Thursday, 21 April 2011

Paul Stiff and what interests typographers

Re-reading some of Paul’s writings since his death (see Robin Kinross’s obituary), this perhaps-overlooked piece in Typography Papers (because it was a ‘response’, not an article in its own right) seemed to sum up some provoking views about what should interest typographers.

‘… typography is far more about configuring and positioning characters than about the shapes of characters. A theory of writing and typography based solely on the construction of letters, allied to a view of reading which looks no further than ‘legibility’, is like traditional linguistics in which nothing much of interest happens outside the sentence.

‘From the telescopic perspective of information design the challenging problems of today are not connected with what type designers and typographers do or do not do. This is because most designing is done by people who are not professional designers and who get no help from professionals. Some digital typographers have tried to solve the problems which non-designers face by devising ‘automatic typography’ systems which do the designing work. The aim of these systems has been to design documents as they are written. The idea is to let authors get on with their writing, and let the designing take care of itself: so all that authors have to do is declare, as they write, that this bit of text is a chapter heading, and this is a list, and so on. Realizing the idea means that a ‘meta-document’ has to be designed before any real document is written.

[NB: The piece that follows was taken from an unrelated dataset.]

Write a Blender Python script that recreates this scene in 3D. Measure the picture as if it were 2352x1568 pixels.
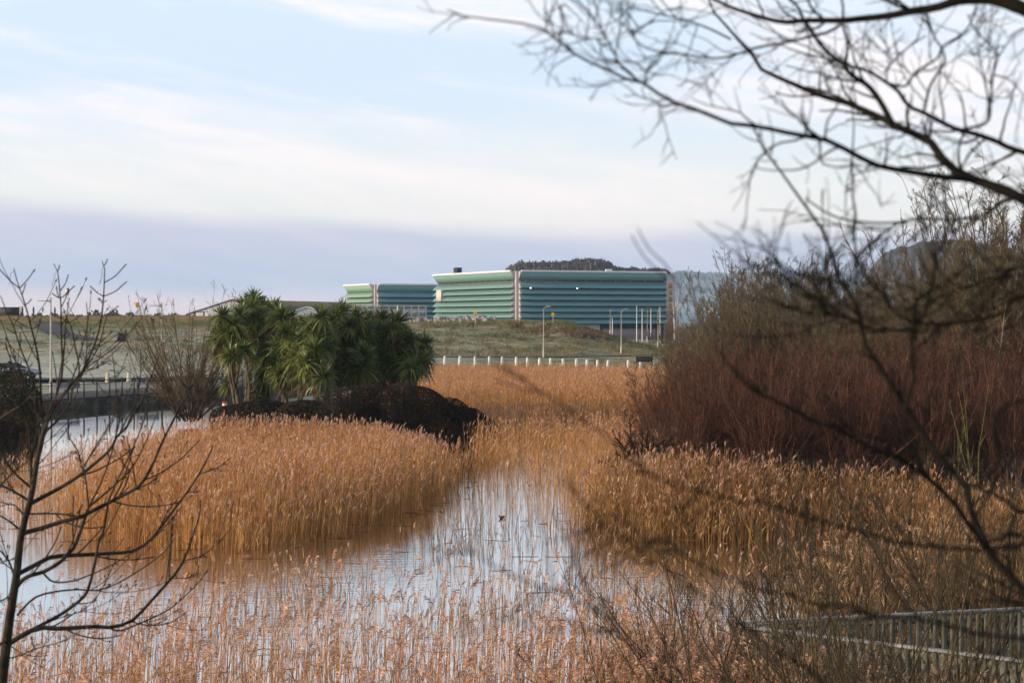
import bpy, math, random
import numpy as np
from mathutils import Vector, Matrix
R = math.radians
SC = bpy.context.scene
COL = SC.collection
for o in list(bpy.data.objects):
    bpy.data.objects.remove(o)

# ------------------------------------------------------------------ camera
CAM = np.array([0.0, 0.0, 6.6])
FP = 4600.0                      # focal length in units of 1/2352 of the picture width
PITCH = math.atan(49 / FP)
cam = bpy.data.cameras.new('camera')
cam.sensor_width = 36
cam.lens = 36 * FP / 2352
cam.clip_start = 0.1
cam.clip_end = 30000
cam.dof.use_dof = True
cam.dof.focus_distance = 48
cam.dof.aperture_fstop = 5.0
camo = bpy.data.objects.new('camera', cam)
camo.location = CAM
camo.rotation_euler = (R(90) - PITCH, 0, 0)
COL.objects.link(camo)
SC.camera = camo

# ------------------------------------------------------------------ sun, sky, exposure
SUN_EL = R(13.5)
SUN_AZ = R(-107)                  # bearing from +Y, clockwise: the sun stands to the left
sdir = Vector((math.sin(SUN_AZ) * math.cos(SUN_EL), math.cos(SUN_AZ) * math.cos(SUN_EL), math.sin(SUN_EL)))
sl = bpy.data.lights.new('sun', 'SUN')
sl.energy = 5.0
sl.angle = R(0.5)
sl.color = (1.0, 0.77, 0.54)
so = bpy.data.objects.new('sun', sl)
so.rotation_euler = sdir.to_track_quat('Z', 'Y').to_euler()
COL.objects.link(so)
SC.view_settings.view_transform = 'Standard'
SC.view_settings.look = 'None'
SC.view_settings.exposure = 0.12
SC.view_settings.gamma = 1

W = bpy.data.worlds.new('World')
SC.world = W
W.use_nodes = True
nt = W.node_tree
nt.nodes.clear()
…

Designing a meta-document entails prefabricating a whole repertoire of graphic formats for text elements (‘chapter heading’, ‘list’, ‘subheading’, ‘caption’, and so on) which visually represent the whole range of text elements which may occur in any text which has not yet been written.

‘This is different from what professional typographers normally do: design texts after they have been written. Here there is an obvious parallel with lettering and type design: the fifteenth-century revolution in ‘automatic typography’ systems led for the first time to sets of letters, and their spatial relations, being designed before the texts in which they would be used were written.’

Typography papers 4, 2000, pp. 92–133.